Take a mid-sized flat currently held at 19°C almost everywhere. The occupants complain about feeling cold when working on laptops in the living room. They own two portable electric heaters, used several hours daily in winter.

If that flat shifts to 20°C in the main room, 17°C in the hallway and 17°C in bedrooms, and removes the plug-in heaters from daily use, total energy consumption can fall despite the higher target in one zone. The central system, often gas or a heat pump, usually runs at a lower cost per unit of heat than small electric units.

In a larger house, zoning can also prevent empty guest rooms from being fully heated all winter. Those spaces can be kept at a frost-protection level or gently warmed only before visits, freeing more budget for comfort where the family actually spends time.

Key terms that keep coming up

Two expressions appear frequently in these debates and are worth clarifying.

Thermal comfort covers more than the number on the thermostat. It combines air temperature, surface temperature (walls and floors), humidity, clothing and how active you are. A slightly cooler room with no draughts can feel nicer than a warmer one with icy walls and air leaks.

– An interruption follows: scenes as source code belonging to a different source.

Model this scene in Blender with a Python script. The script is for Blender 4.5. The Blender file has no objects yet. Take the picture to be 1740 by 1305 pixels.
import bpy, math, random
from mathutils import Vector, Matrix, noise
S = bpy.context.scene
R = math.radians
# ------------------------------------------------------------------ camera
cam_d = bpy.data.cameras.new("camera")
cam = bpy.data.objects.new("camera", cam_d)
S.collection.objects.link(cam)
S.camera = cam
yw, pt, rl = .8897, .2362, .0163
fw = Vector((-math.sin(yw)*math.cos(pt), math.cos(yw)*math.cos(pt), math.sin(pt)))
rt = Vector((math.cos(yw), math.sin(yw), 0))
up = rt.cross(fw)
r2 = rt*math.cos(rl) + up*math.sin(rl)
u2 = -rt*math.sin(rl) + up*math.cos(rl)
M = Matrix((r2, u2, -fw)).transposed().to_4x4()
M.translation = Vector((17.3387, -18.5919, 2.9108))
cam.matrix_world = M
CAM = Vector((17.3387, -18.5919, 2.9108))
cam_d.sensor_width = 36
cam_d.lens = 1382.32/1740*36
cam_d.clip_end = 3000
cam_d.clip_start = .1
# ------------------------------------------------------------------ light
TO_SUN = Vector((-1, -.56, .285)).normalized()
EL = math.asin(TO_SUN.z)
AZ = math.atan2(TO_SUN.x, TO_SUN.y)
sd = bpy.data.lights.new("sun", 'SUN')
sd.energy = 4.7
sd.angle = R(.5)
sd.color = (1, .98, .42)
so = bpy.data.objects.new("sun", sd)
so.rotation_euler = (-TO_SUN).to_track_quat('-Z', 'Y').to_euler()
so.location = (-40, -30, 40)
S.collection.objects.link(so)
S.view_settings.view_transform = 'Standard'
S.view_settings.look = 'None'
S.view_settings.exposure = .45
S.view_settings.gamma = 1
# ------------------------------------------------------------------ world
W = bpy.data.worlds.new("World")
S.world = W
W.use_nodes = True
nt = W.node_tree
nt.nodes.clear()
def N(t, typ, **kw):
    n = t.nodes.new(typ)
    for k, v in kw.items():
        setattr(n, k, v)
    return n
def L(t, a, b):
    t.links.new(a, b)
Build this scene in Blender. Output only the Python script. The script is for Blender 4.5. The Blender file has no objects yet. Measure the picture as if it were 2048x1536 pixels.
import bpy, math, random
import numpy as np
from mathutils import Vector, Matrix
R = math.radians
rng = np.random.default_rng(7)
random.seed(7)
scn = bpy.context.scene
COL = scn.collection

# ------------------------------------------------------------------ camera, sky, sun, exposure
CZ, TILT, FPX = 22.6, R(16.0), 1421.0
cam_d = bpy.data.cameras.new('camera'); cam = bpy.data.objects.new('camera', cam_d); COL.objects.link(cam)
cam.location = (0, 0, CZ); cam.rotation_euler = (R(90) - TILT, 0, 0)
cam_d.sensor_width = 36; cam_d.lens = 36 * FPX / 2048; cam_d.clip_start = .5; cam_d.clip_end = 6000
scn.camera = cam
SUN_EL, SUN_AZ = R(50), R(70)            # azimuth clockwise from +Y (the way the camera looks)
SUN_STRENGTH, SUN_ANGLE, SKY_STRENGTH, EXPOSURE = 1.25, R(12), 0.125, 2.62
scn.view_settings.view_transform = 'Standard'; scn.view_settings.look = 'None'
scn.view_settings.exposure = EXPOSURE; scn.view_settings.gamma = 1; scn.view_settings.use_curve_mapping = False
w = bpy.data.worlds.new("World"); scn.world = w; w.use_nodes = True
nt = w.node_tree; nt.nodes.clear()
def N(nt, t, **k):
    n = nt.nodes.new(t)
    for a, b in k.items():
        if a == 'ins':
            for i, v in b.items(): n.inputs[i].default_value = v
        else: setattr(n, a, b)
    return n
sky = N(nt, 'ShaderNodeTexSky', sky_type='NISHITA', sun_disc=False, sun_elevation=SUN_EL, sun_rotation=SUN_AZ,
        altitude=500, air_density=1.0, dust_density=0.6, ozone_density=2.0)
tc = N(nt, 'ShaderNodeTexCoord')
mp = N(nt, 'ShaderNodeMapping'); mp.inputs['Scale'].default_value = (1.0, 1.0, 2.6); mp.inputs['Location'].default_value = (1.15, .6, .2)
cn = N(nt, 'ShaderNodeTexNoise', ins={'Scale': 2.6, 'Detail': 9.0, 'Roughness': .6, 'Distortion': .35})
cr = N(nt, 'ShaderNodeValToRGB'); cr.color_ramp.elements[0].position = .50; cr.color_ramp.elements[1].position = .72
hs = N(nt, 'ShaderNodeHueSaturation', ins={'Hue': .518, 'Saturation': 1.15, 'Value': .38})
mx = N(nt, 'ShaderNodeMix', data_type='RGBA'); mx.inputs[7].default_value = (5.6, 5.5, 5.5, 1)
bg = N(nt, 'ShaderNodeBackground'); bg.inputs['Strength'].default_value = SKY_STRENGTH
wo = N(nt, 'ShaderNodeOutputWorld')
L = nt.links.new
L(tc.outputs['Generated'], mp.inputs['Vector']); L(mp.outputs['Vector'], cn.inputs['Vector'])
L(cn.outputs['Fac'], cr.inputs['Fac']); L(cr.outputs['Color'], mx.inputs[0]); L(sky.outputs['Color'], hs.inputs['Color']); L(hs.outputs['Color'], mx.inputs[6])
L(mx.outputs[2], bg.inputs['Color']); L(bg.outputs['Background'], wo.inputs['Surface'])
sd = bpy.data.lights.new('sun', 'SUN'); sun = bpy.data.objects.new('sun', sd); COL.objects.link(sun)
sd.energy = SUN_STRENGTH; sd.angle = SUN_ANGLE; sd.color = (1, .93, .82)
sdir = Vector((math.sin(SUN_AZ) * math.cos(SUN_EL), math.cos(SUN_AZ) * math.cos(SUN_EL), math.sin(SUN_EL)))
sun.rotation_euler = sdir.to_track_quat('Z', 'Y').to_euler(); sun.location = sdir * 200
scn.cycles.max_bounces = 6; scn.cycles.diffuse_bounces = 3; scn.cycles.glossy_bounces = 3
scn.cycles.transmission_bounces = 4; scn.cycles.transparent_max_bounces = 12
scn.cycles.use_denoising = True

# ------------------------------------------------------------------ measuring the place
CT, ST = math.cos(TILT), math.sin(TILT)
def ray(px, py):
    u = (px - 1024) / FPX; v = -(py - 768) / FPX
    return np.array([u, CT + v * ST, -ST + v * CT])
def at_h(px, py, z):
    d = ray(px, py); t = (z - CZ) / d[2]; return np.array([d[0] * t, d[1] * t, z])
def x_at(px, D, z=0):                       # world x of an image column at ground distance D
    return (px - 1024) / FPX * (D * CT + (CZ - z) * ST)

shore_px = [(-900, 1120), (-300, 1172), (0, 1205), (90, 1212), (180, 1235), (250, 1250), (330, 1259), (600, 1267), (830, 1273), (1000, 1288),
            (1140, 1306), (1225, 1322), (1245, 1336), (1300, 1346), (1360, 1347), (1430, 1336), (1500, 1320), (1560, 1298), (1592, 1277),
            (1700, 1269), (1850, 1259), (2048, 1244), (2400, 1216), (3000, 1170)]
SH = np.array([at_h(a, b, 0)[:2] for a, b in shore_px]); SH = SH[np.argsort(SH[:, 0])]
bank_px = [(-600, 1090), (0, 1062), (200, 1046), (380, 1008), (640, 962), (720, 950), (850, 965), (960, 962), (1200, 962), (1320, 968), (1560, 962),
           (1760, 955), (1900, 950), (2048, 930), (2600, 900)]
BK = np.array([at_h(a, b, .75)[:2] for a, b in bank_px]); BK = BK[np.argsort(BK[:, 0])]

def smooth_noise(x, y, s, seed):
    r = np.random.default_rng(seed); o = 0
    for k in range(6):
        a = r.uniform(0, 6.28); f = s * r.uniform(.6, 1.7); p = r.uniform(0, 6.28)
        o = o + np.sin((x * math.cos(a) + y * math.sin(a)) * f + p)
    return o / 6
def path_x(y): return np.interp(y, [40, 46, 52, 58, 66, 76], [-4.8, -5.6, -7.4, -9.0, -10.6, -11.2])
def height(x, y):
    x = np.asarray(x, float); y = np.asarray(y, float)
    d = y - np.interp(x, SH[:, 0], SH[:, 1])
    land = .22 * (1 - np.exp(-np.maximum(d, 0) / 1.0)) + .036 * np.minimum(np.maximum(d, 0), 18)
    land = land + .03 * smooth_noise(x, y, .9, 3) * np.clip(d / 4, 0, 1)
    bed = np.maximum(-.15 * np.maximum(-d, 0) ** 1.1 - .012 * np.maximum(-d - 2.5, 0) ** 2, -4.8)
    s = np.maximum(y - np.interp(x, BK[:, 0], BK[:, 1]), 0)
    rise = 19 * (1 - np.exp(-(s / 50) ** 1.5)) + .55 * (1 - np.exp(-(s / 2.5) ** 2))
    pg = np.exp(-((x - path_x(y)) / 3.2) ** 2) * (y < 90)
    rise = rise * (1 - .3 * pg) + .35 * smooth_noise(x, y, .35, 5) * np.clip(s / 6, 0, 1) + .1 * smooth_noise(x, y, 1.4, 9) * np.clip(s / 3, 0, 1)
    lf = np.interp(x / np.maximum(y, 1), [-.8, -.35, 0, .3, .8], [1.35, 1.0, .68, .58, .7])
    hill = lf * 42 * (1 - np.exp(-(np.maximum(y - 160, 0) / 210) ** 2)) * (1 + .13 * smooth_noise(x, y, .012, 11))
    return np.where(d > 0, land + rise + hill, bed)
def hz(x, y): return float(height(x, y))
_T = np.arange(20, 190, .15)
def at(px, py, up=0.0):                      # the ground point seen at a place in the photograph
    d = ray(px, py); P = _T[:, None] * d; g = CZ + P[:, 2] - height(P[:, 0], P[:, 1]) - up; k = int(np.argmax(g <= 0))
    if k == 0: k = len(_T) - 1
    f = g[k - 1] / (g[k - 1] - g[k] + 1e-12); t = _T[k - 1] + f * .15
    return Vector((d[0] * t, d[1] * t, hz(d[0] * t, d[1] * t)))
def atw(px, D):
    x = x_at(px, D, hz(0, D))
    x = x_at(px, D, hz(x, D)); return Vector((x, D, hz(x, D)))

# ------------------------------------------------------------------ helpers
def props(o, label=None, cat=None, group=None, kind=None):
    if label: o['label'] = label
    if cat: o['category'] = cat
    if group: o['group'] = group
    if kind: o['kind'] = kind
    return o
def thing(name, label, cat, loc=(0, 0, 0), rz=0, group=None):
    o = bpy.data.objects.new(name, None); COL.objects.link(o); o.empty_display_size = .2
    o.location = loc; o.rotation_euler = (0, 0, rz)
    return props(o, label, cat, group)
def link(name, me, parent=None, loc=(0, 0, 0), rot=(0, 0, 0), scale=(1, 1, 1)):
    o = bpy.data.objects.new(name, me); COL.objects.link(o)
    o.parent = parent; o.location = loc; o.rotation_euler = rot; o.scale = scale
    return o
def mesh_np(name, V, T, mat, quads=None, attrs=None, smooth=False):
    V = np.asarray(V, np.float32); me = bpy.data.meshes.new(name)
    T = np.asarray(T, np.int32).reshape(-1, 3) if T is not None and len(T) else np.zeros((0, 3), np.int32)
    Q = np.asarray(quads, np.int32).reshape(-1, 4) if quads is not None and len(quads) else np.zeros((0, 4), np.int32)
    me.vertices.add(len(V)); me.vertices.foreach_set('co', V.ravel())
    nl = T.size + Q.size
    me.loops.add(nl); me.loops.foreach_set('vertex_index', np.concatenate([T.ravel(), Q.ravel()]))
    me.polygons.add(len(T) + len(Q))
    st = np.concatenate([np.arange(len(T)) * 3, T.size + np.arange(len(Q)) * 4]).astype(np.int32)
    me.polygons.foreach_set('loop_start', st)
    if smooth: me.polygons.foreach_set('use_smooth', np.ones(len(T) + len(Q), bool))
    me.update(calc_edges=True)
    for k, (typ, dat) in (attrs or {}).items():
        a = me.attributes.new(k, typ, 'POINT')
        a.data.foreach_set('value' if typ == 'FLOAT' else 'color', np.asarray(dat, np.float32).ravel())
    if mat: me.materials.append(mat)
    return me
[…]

Setpoint is the temperature you ask your heating system to aim for. If you set 20°C, the thermostat will try to keep the room around that value, switching the boiler or heat pump on and off as needed. Lowering the setpoint at night or when you are out is one of the simplest ways to save energy.

Combining habits, clothing and tech

Temperature recommendations are not meant to ignore clothing. A light jumper or warm socks can extend your comfort range at 20°C and reduce the urge to crank the heating still higher. On the flip side, wearing summer clothes indoors in January will push your setpoint upwards and shrink any savings.

For households looking for a realistic compromise, specialists often suggest this trio: adopt the 20°C target in main living spaces, cool bedrooms slightly at night, and use programmable controls rather than manual on/off switches. That mix usually keeps both bills and shivers under control, without clinging to the old 19°C mantra at all costs.